Should a start-up company offer each investor the pro-rata right to purchase shares issued in the future? thanks!
During a series A round, what is the standard practice for Right of First Offer?
Answers
From my experience, this is usually pretty standard practice. Before a Series B or any other follow-on rounds, the new investors will want to understand who will and who will not exercise that right...because it can make a huge difference in their ability to accomplish their objectives as the newest member of the cap table.
Ken is right - this is typical and is usually required by Series A investors. If it is not demanded, you don't have to offer it, however. Typically the investor will offer a term sheet and that is where the negotiations begin. Depending on the value that the investor adds and their ability to participate in future financing rounds, you may want them to be involved as it sends a positive message to new investors in subsequent rounds when existing investors are willing to participate and invest more in the company.
Kent, thanks for adding such a valid point--that follow-on investments from earlier rounds are often a positive sign to new investors. Great to connect with you here!
Whether it is required or not, I advise giving all existing shareholders the opportunity to participate in the next round. Apart from the fact that their money may be a significant contribution to next round funding, the invitation to participate removes any possible objections they may subsequently have regarding the terms of the next round, regardless of whether they participate.
In the absence of such an invitation they have potential grounds for arguing that the terms of the next round are unfair and not in the interests of current (or minority ) shareholders.
Simon, I think you add a great point. Giving investors the option to be involved in future rounds, whether their stock legally gives them the right, is almost always the best thing to do.
As early stage investors, we make this pretty standard. Some investors may not ask for it, and it they do not ask for it, do not offer. Fundraising is a negotiated exercise depending on a whole host of factors including experience of the team in raising capital.
I agree with the group that this is pretty much SOP nowadays in the funding community and I think its better than right of first refusal which can sometimes turn off new investors coming in with an offer if the existing investors have the right to match it. Kent is spot on too about optics and having the support of your current investors in any subsequent rounds.
The one place where it is less common to see is in seed/angel investors who may not have the capital/infrastructure/interest to get involved in later, larger rounds, so they'd be less likely to insist on it.

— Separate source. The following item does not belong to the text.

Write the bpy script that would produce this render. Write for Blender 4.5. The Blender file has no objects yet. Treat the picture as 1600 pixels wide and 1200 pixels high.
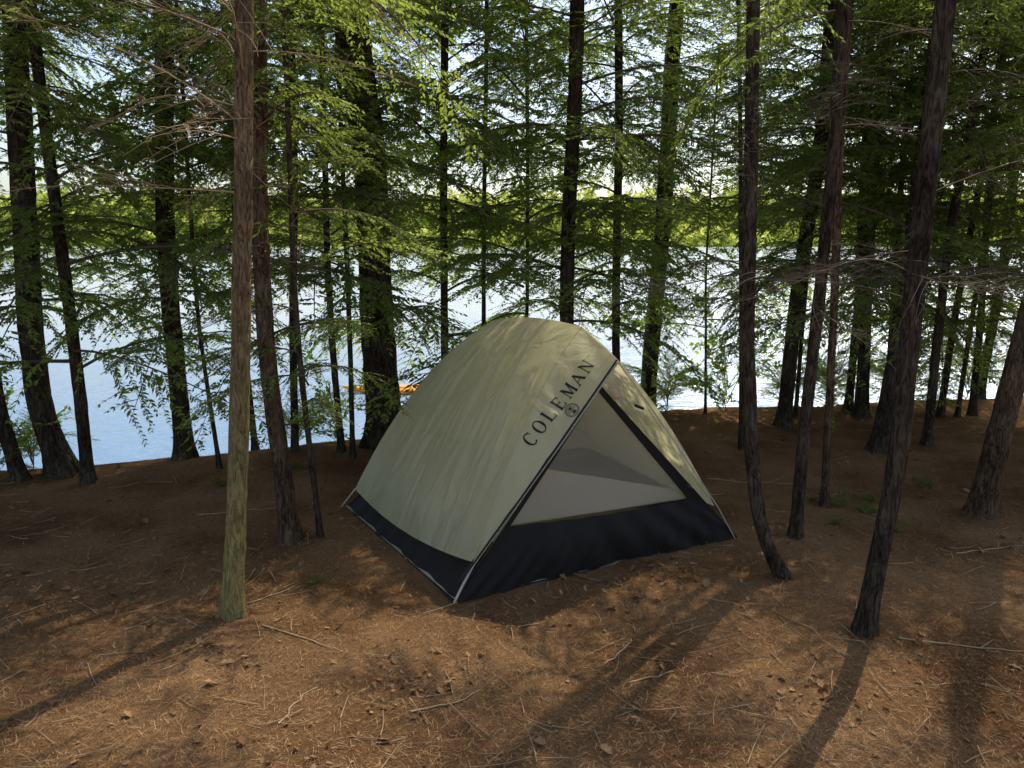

Other than that, mirroring the above, your preference for an A-round investor is someone who you want to have, and can participate, in your B and further rounds (and even the small VCs plan their funds around this expectation). This makes the pro-rata right pretty vanilla, and beneficial to both parties.
There is a difference between pro-rata rights, ROFR rights and ROFO rights, and these should not be confused. ROFO (aka Right of first Negotiation) is a pretty big give; it means that instead of going out and testing the market, you're first negotiating (typically exclusively) with your current investors. While tactically, this might be a good approach, being locked in contractually can limit your options. Pro-Rata only means that if someone else comes in, sets a price, etc, your prior investors can avoid dilution. Comparitively, ROFO can have a more significant impact on your residual % and the rights you cede.
Looping back...do you offer it? No. Let them ask for what *they* want; there's no reason to give something that may cost you, if they don't value it.